Todd Phillips is up to something incredible with this movie, but it turns out, some of Joaquin’s role is taken from real life.

Put On That Happy Face

joker smile joaquin phoenix

Phoenix recently sat down with Italian publication Il Vernerdi, where the two-time Oscar-nominee admitted that a condition known as Pathological Laughter and Crying (PLC) was the foundation for Arthur’s signature–and creepy–cackle.

I started [with the laugh],” he said. “I saw videos showing people suffering from pathological laughter, a mental illness that makes mimicry uncontrollable.”

As you might imagine with someone who deals with pathological laughter, there is often laughter at inappropriate things or instances not traditionally tied to amusement – perfect for the Joker’s twisted fascinations.

In the trailer, we see his roots with his mother in the 1970s, a path toward a failed stand-up comedian, and then, a bullied and abused clown in 1981.

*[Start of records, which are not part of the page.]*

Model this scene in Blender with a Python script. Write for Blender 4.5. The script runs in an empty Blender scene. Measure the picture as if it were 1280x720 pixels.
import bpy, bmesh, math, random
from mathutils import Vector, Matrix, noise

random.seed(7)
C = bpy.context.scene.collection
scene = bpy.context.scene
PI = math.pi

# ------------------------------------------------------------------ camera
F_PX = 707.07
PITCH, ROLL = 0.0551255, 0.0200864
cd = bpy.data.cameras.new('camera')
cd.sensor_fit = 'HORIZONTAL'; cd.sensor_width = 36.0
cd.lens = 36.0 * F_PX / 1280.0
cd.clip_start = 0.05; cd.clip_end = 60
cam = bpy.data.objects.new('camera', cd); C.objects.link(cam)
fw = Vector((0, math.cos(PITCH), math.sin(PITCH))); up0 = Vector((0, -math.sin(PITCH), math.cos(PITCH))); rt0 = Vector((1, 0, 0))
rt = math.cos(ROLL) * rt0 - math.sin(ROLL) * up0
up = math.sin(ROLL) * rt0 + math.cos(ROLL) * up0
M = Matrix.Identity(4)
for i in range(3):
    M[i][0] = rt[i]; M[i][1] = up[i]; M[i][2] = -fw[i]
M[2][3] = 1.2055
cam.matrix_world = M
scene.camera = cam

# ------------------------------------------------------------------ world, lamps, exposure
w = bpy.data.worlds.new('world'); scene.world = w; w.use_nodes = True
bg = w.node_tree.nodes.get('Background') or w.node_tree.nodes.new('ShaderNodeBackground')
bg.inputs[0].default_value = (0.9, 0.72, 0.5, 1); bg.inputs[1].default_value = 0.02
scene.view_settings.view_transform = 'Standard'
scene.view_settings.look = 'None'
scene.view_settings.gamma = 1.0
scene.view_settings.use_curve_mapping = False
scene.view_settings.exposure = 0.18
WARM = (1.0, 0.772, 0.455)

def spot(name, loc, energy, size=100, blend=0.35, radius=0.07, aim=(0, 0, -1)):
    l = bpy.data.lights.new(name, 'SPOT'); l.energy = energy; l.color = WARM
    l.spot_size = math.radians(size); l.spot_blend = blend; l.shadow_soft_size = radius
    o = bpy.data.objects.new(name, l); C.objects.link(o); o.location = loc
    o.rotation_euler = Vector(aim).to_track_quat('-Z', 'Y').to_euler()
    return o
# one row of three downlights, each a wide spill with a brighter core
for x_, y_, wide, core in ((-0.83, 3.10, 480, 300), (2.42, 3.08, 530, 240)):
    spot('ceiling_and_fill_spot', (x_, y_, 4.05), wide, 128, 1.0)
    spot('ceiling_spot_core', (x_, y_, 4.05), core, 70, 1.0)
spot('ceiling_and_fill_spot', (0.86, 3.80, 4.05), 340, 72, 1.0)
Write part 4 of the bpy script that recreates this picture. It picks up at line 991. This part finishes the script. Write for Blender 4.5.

The laugh goes from grin to giggle to that signature creepy cackle. No word on Joker actually shining a light on this neurological disorder, what with the footage of the Arkham Asylum, but we will be clearly becoming the sociopath before our eyes in this anticipated film.

That path could be a creative risk, but with Joaquin at the helm, the only risk is not having something to establish a foundation. With this unfamiliar PLC disorder, we’ll see.

Joker premieres in competition at the Venice International Film Festival on August 31, before hitting theaters nationwide on October 4.